Brasília – Indicado para assumir
a coordenação do Grupo de Monitoramento Carcerário do Tribunal de Justiça do
Maranhão, o juiz da Vara de Execuções Penais Fernando Mendonça considera “um
tiro no pé” a transferência de líderes e integrantes de facções criminosas que
cumprem pena no sistema prisional maranhense para presídios federais em outros
estados.
A medida foi proposta
pelo Ministério da Justiça após detentos do Complexo Penitenciário de
Pedrinhas, em São Luís, ordenarem ataques a ônibus e delegacias da capital, e
prisioneiros do complexo serem assassinados. O governo estadual aceitou a
proposta e está selecionando quem irá para outras localidades, mas, por razões
de segurança, não revela quando isso deve acontecer.
“Estamos
dando um tiro no pé”, disse o juiz à Agência Brasil. Para o magistrado, o risco
de transferir presos de um estado para outro é facilitar o convívio entre
membros de diferentes grupos, permitindo a troca de experiências e a
capacitação criminosa. “O sistema carcerário brasileiro é hoje responsável pela
capacitação, profissionalização e doutorado do crime. Isso no país inteiro”,
afirmou.
De
acordo com Mendonça, a proposta de transferir presos violentos ou perigosos
surge cada vez que problemas como esse ocorrem. No Maranhão, a medida foi
proposta em 2002, quando vários presos do mesmo complexo penitenciário foram
mortos durante uma rebelião. Segundo Mendonça, a ideia não se concretizou,
devido à resistência de magistrados e de outras autoridades. Duas celas de segurança
máxima foram, então, criadas para abrigar os presos mais perigosos e violentos.
“Batemos
o pé e dissemos que não mandaríamos os presos para fora. Com isso, conseguimos
evitar, por quase cinco anos, que as facções criminosas se consolidassem no
estado”, disse o magistrado ao explicar que, a partir do final de 2007, presos
maranhenses começaram a ser transferidos para outras unidades da Federação.

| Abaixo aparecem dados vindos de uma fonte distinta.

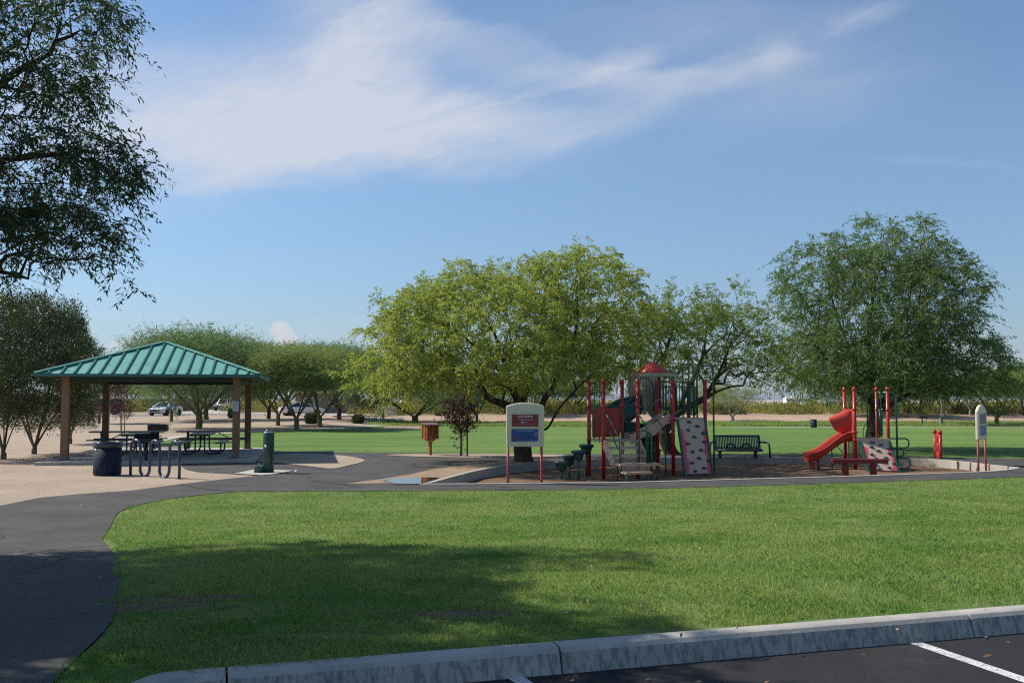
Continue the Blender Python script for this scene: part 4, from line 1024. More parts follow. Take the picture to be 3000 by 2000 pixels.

“Depois disso, eles voltaram especializados, recrutados pelas organizações
criminosas, e começaram a criar células criminosas que terminaram por gerar as
atuais facções que atuam no estado.”
Para
o magistrado, uma opção seria transferir as presas da Penitenciária Feminina em
Pedrinhas para outro estabelecimento e usar o local para abrigar os presos, em
vez de levá-los para outros estados. Construída a partir de 2007, a unidade
feminina tem 210 vagas. “Boa parte das mulheres poderia cumprir pena em prisão
domiciliar. As demais são de baixa ou média periculosidade”, ressaltou
Mendonça, que disse ter apresentado a ideia à Secretaria de Segurança. “Eles
disseram que o Depen [Departamento Penitenciário Nacional, do Ministério da
Justiça] não permitiria, pois [os recursos federais usados na construção da
penitenciária] foram autorizados para o presídio feminino. Isso é impensável em
uma situação como a que estamos vivendo.”
Para
ele, a situação do sistema carcerário maranhense é resultado de uma “gestão
amadora”. “Historicamente, a gestão penitenciária tem sido feita por pessoas
que não têm a qualificação técnica adequada. Até este ano, não tínhamos uma
escola de gestão penitenciária, o que prejudicava a formação de agentes
penitenciários e de diretores de presídios”. Os problemas, no entanto, não se
limitam ao estado, apesar de o Maranhão apresentar alguns dos piores indicadores
sociais do país. “É um problema do país”, resumiu, ao elogiar o atual
secretário estadual de Justiça e Administração Penitenciária, Sebastião Uchoa.
Segundo
o magistrado, a “contaminação” de funcionários do sistema explica como
armamentos, drogas e celulares continuam sendo encontrados no interior do
presídio, mesmo após a chegada da Força Nacional e da Polícia Militar. “Este
ano estamos vendo coisas que estão se repetindo o tempo inteiro desde 2002,
quando houve uma primeira grande rebelião, com a morte de mais de uma dezena de
pessoas e a decapitação de três presos. Houve um intervalo, uma nova rebelião
violenta em 2009, mais duas em 2011 e essas recentes.”
De
acordo com Mendonça, mais de 12 mil mandados de prisão aguardam cumprimento no
estado. É quase o dobro do total de presos maranhenses. Com 24 estabelecimentos
prisionais, o estado tem cerca de 5,5 mil presos. O déficit prisional, de
acordo com o juiz, chega a quase 2 mil vagas. Só Pedrinhas, que dispõe de 1,7
mil vagas, abriga cerca de 2,2 mil presos. Mendonça informou que em torno de
mil presos cumprem pena em delegacias de polícia.